A essere in gioco sono le basi stesse di legittimità della democrazia liberale. È significativo che questa operazione sia stata resa possibile dal­l’ideologia che domina attualmente le università occidentali e che mette la cosiddetta rivoluzione dei diritti al servizio di una critica radicale della cultura sulla base della quale quella rivoluzione è pensabile. Con molta nonchalance e senza minimamente avvertire la contraddizione, i nuovi individui istituiti da una società compiutamente secolarizzata possono tranquillamente battersi per la causa Queer e schierarsi per un movimento politico-religioso, Hamas, che a Gaza mette a morte gli omosessuali.

Tutto questo non solo è accaduto nell’Università occidentali, ma con gli strumenti intellettuali messi a disposizione dalla ricerca filosofica e più in generale dalla teoria accademica sviluppata in queste stesse Università, nei punti più alti della vita spirituale dell’Occidente.

C’è, dunque, un’evidente sproporzione tra il modo in cui discutiamo del­l’Università e le dimensioni effettive della sua crisi. Il punto è stabilire se c’è un nesso tra le due cose ed eventualmente in che termini si pone la loro relazione. Sarebbe azzardato sostenere che l’una è causa dell’altra, che la mediocrità corporativa del punto di vista accademico genera le cose di cui si è detto. Ma è certo che l’Università continua a essere, nelle sue punte più avanzate, un luogo di idee che influiscono sull’andamento del mondo. È proprio questo aspetto a essere sistematicamente trascurato nella discussione sull’Università. All’Università si producono idee, ma quando si parla di Università quasi mai si discutono le idee che essa mette in circolazione. Sembra che l’Università esista esclusivamente nella sua dimensione di azienda burocratizzata di cui analizzare e, se il caso, correggere il funzionamento. Per il resto, non ci sono altri argomenti degni di discussione.

Non che questo non sia in certi casi necessario.
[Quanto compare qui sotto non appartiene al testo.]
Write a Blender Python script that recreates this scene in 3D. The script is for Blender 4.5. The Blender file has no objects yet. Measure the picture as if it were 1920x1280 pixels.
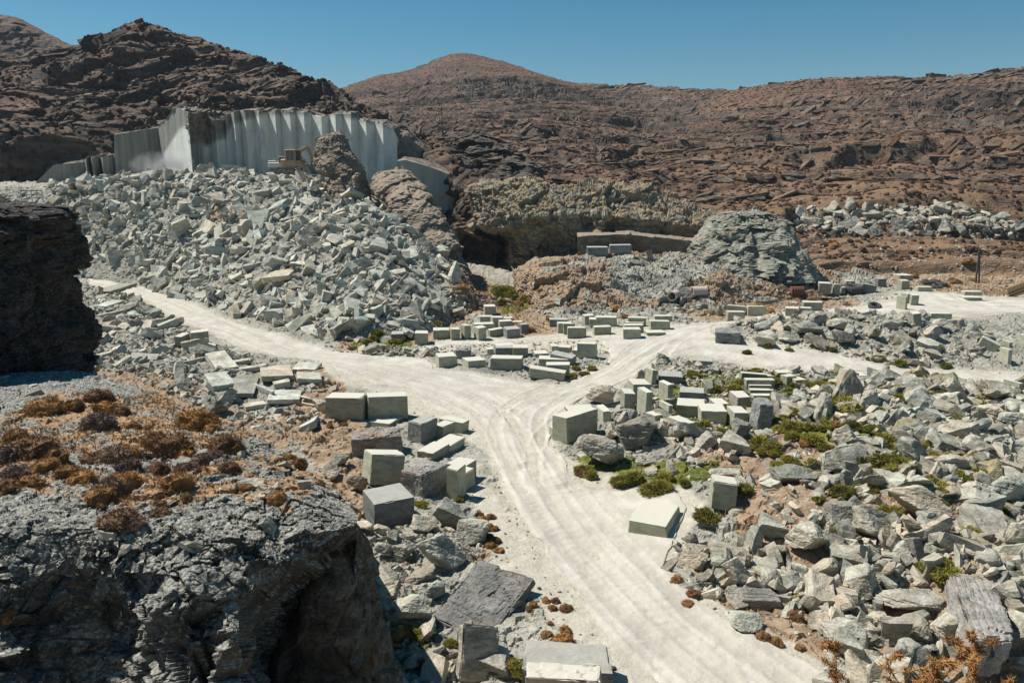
import bpy, bmesh, math, random
import numpy as np
from mathutils import Vector, Matrix, Euler
from mathutils.bvhtree import BVHTree

random.seed(7)
RNG = np.random.default_rng(11)
SC = bpy.context.scene
COL = SC.collection
R = math.radians

# ------------------------------------------------------------------ camera
CAM_H = 14.0
PITCH = R(12.0)
FPX = 1493.0
cam_d = bpy.data.cameras.new('camera')
cam = bpy.data.objects.new('camera', cam_d)
COL.objects.link(cam)
cam.location = (0, 0, CAM_H)
cam.rotation_euler = (R(90) - PITCH, 0, 0)
cam_d.sensor_width = 36.0
cam_d.lens = FPX / 1920 * 36.0
cam_d.clip_start = 0.1
cam_d.clip_end = 5000
SC.camera = cam

# ------------------------------------------------------------------ light
SUN_DIR = Vector((-0.86, 0.36, 0.0)).normalized()
SUN_EL = R(55)
s_vec = Vector((SUN_DIR.x * math.cos(SUN_EL), SUN_DIR.y * math.cos(SUN_EL), math.sin(SUN_EL)))
world = bpy.data.worlds.new('World')
SC.world = world
world.use_nodes = True
wn = world.node_tree.nodes
wl = world.node_tree.links
bg = wn.get('Background') or wn.new('ShaderNodeBackground')
sky = wn.new('ShaderNodeTexSky')
sky.sky_type = 'NISHITA'
sky.sun_disc = False
sky.sun_elevation = SUN_EL
sky.sun_rotation = math.atan2(SUN_DIR.x, SUN_DIR.y)
sky.altitude = 300
sky.air_density = 1.0
sky.dust_density = 0.25
sky.ozone_density = 4.5
hs = wn.new('ShaderNodeHueSaturation'); hs.inputs['Saturation'].default_value = 1.35; hs.inputs['Hue'].default_value = 0.480
wl.new(sky.outputs[0], hs.inputs['Color']); wl.new(hs.outputs[0], bg.inputs[0])
bg.inputs[1].default_value = 0.056
sun_d = bpy.data.lights.new('sun', 'SUN')
sun_d.energy = 5.0
sun_d.angle = R(0.5)
sun_d.color = (1.0, 0.95, 0.87)
sun = bpy.data.objects.new('sun', sun_d)
COL.objects.link(sun)
sun.rotation_euler = s_vec.to_track_quat('Z', 'Y').to_euler()
vs = SC.view_settings
vs.view_transform = 'Standard'
vs.look = 'None'
vs.exposure = 0.4
vs.gamma = 1.0

# ------------------------------------------------------------------ pixel helpers (photo pixels 1920x1280)
cp, sp = math.cos(PITCH), math.sin(PITCH)
def zfrom(v, D):
    yc = -(np.asarray(v, float) - 640) / FPX
    return CAM_H + D * (-sp + yc * cp) / (cp + yc * sp)
def dfrom(v, z):
    yc = -(v - 640) / FPX
    return (z - CAM_H) * (cp + yc * sp) / (-sp + yc * cp)
def xfrom(u, D, z):
    t = D * cp - (z - CAM_H) * sp
    return (np.asarray(u, float) - 960) / FPX * t
def project(P):
    P = np.asarray(P, float)
    dz = P[..., 2] - CAM_H
    t = P[..., 1] * cp - dz * sp
    up = P[..., 1] * sp + dz * cp
    t = np.where(t < 0.05, 0.05, t)
    return 960 + FPX * P[..., 0] / t, 640 - FPX * up / t
def ray(u, v):
    yc = -(v - 640) / FPX
    return Vector(((u - 960) / FPX, cp + yc * sp, -sp + yc * cp)).normalized()
def inpoly(u, v, poly):
    u = np.asarray(u); v = np.asarray(v)
    c = np.zeros(u.shape, bool)
    n = len(poly)
    for i in range(n):
        x1, y1 = poly[i]; x2, y2 = poly[(i + 1) % n]
        if y1 == y2: continue
        cond = ((y1 > v) != (y2 > v)) & (u < (x2 - x1) * (v - y1) / (y2 - y1) + x1)
        c ^= cond
    return c

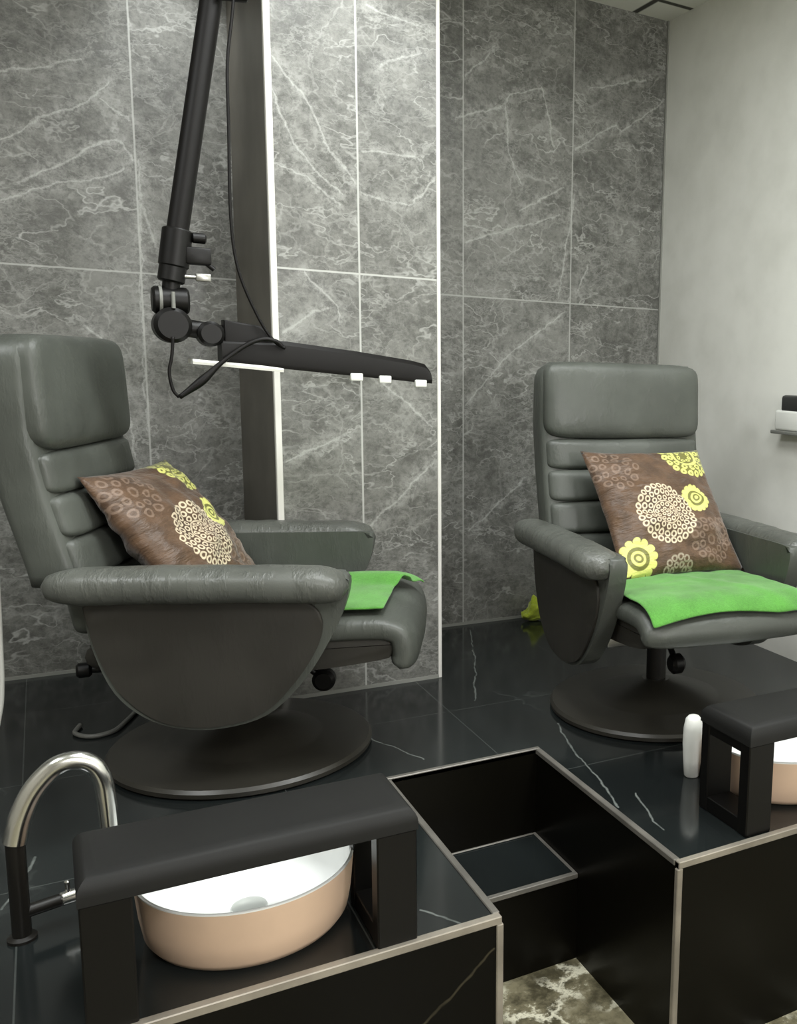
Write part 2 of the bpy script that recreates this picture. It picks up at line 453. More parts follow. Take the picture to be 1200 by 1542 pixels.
def tube(pts, r, n=10, k=8, bm=None, radii=None):
    P = catmull(pts, k) if k else [Vector(p) for p in pts]
    b = bmesh.new()
    rings = []
    t0 = (P[1] - P[0]).normalized()
    up = Vector((0, 0, 1)) if abs(t0.z) < 0.9 else Vector((0, 1, 0))
    nrm = (up - t0 * up.dot(t0)).normalized()
    for i, p in enumerate(P):
        t = (P[min(i + 1, len(P) - 1)] - P[max(i - 1, 0)]).normalized()
        nrm = (nrm - t * nrm.dot(t)).normalized()
        bi = t.cross(nrm)
        rr = r if radii is None else radii(i / (len(P) - 1))
        rings.append([b.verts.new(p + (nrm * math.cos(2 * PI * j / n) + bi * math.sin(2 * PI * j / n)) * rr) for j in range(n)])
    for A, B in zip(rings[:-1], rings[1:]):
        for i in range(n):
            j = (i + 1) % n
            b.faces.new((A[i], A[j], B[j], B[i]))
    b.faces.new(rings[0][::-1])
    b.faces.new(rings[-1])
    return merge(bm, b)

def prism(poly, y0, y1, bev=0.0, seg=3, bm=None, plane='xz'):
    b = bmesh.new()
    def mk(p, y):
        return (p[0], y, p[1]) if plane == 'xz' else (p[0], p[1], y)
    A = [b.verts.new(mk(p, y0)) for p in poly]
    B = [b.verts.new(mk(p, y1)) for p in poly]
    fa, fb = b.faces.new(A), b.faces.new(B[::-1])
    n = len(poly)
    for i in range(n):
        b.faces.new((A[i], A[(i + 1) % n], B[(i + 1) % n], B[i]))
    if bev:
        ed = list(set(list(fa.edges) + list(fb.edges)))
        bmesh.ops.bevel(b, geom=ed, offset=bev, segments=seg, profile=0.5, affect='EDGES')
    return merge(bm, b)

def smooth_poly(pts, k=4):
    """closed Catmull-Rom through the points"""
    n = len(pts)
    out = []
    for i in range(n):
        a, b, c, d = [Vector(pts[(i + j) % n]) for j in (-1, 0, 1, 2)]
        for t in range(k):
            u = t / k
            q = 0.5 * ((2 * b) + (c - a) * u + (2 * a - 5 * b + 4 * c - d) * u * u + (3 * b - a - 3 * c + d) * u ** 3)
            out.append((q.x, q.y))
    return out

def puff(cx, cy, cz, hx, hy, hz, n_yz=6.0, n_x=4.0, div=10, fn=None, bm=None, mat=None):
    """upholstered block: rounded in the yz outline with exponent n_yz, domed along x with exponent n_x"""
    b = bmesh.new()
    bmesh.ops.create_cube(b, size=2.0)
    bmesh.ops.subdivide_edges(b, edges=b.edges[:], cuts=div, use_grid_fill=True)
    for v in b.verts:
        x, y, z = v.co
        # push samples outwards so that the rounded edges get more of them
        x, y, z = [math.copysign(abs(t) ** 0.8, t) for t in (x, y, z)]
        q = (abs(y) ** n_yz + abs(z) ** n_yz)
        s = (q ** (n_x / n_yz) + abs(x) ** n_x) ** (1 / n_x)
        p = Vector((x / s * hx, y / s * hy, z / s * hz))
        if fn:
            p = fn(p)
        v.co = p + Vector((cx, cy, cz))
    return merge(bm, b, mat)

def nz(p, s=1.0, seed=0.0):
    return noise.noise(Vector((p[0] * s + seed, p[1] * s - seed, (p[2] if len(p) > 2 else 0) * s + 2 * seed)))

# ------------------------------------------------------------------ setting
XA, XB, YF, YS, YT, ZF = 0.757, 1.209, 1.708, 2.478, 2.2015, 0.5306
YC, XC0, XC1, YW, XW, ZC = 3.257, 0.638, 1.193, 3.905, 2.528, 2.729
XL, YB = -2.2, -2.4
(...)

Nessuna istituzione può fare a meno di una periodica verifica dei suoi meccanismi regolativi. Ma la questione universitaria oggi pone innanzitutto un problema relativo ai modi della nostra autocomprensione. Si tratta della fiducia riposta nei fondamenti del nostro vivere associato, dei valori che legittimano il vincolo politico all’interno del quale siamo stretti. Non si può intervenire sull’Università senza avere un’idea chiara di ciò a cui serve l’Università. Ma questo significa che ogni scelta fatta a proposito dell’istruzione superiore rivela essenzialmente i pregiudizi condivisi intorno ai suoi compiti generali, da decenni ormai formulati in maniera pressoché esclusiva in termini di sviluppo e promozione del capitale umano. Se le politiche universitarie hanno un limite, a me pare che questo limite risieda proprio nella reiterazione di uno schema in cui le finalità dell’istruzione superiore sono già assegnate prima di ogni verifica: il benessere e la salute, le prospettive professionali e di carriera, l’agevolazione dell’apprendimento generale. Insomma, la pubblica felicità in salsa funzionalista.

E allora, se non è possibile istituire un nesso di causalità tra la crisi dell’Università e i modi della sua comprensione, è certo che spostare lo sguardo dall’Università come luogo delle idee all’Università come appa­rato al servizio dell’integrazione sociale acceca il nostro sguardo, salvo poi lasciarci sgomenti quando siamo posti a forza dinanzi allo spettacolo di una generazione di presunti beneficiari dei fini generali del sistema che non solo si mostra ben poco entusiasta nell’accoglierli e farli propri, ma si riproduce sulla base di una radicale sfiducia nei presupposti etici della democrazia liberale.

Nell’Università attuale si consuma una drammatica scissione tra la società in cui crescono i giovani e i valori che presiedono alla loro formazione. Al tempo stesso, beneficiari di tutti i vantaggi che la prosperità e lo sviluppo tecnologico sono in grado di offrire loro e profondamente convinti dell’indegnità morale dell’ordine che glieli garantisce. A me pare il modo migliore per sabotare le basi della nostra convivenza politica e civile.